On 22 October 2022, the European Commission adopted its 2022 Enlargement Package, providing a detailed assessment of the state of play in the EU accession process. It recommended that Bosnia and Herzegovina be granted candidate status by the Council of the EU “on the understanding that a number of steps are taken to reinforce democracy, functionality of state institutions, rule of law, the fight against corruption and organised crime, guarantee media freedom and migration management in the country”. The decision on candidate status still needs to be taken by the Council of the EU (Member State ministerial representatives).
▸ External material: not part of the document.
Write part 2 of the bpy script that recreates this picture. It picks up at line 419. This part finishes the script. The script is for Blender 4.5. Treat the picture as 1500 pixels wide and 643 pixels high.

European Political Community

Western Balkan countries have been invited to participate in the European Political Community (EPC), which had its first meeting on 6 October 2022. The EPC was proposed by French President Emmanuel Macron as a way of bringing all European countries with “shared core values” together to find space for cooperation. The proposal was originally viewed with suspicion by Western Balkan countries as a possible substitute for EU membership. However, the EU stressed that the EPC would not develop as an alternative to the EU enlargement process.

The EU and Serbia

EU candidate countries are expected to align themselves with any sanctions adopted by the EU. Serbia has not done so in relation to EU sanctions against Russia since the invasion of Ukraine in February 2022. A European Parliament resolution on Serbia in July 2022 expressed regret about this, and also that Serbian representatives avoided the vote in the Council of Europe that expelled Russia from the organisation in March 2022. It also referred to the cooperative relationship between political forces in Serbia and authoritarian political parties in Russia and various issues with the rule of law in Serbia and said that no new EU accession negotiating chapters with Serbia should be opened until these matters were rectified.

At the end of September 2022, Serbia and Russia signed a foreign policy consultation agreement leading to reports that Member States and the European Parliament would call for a stop to further EU accession talks.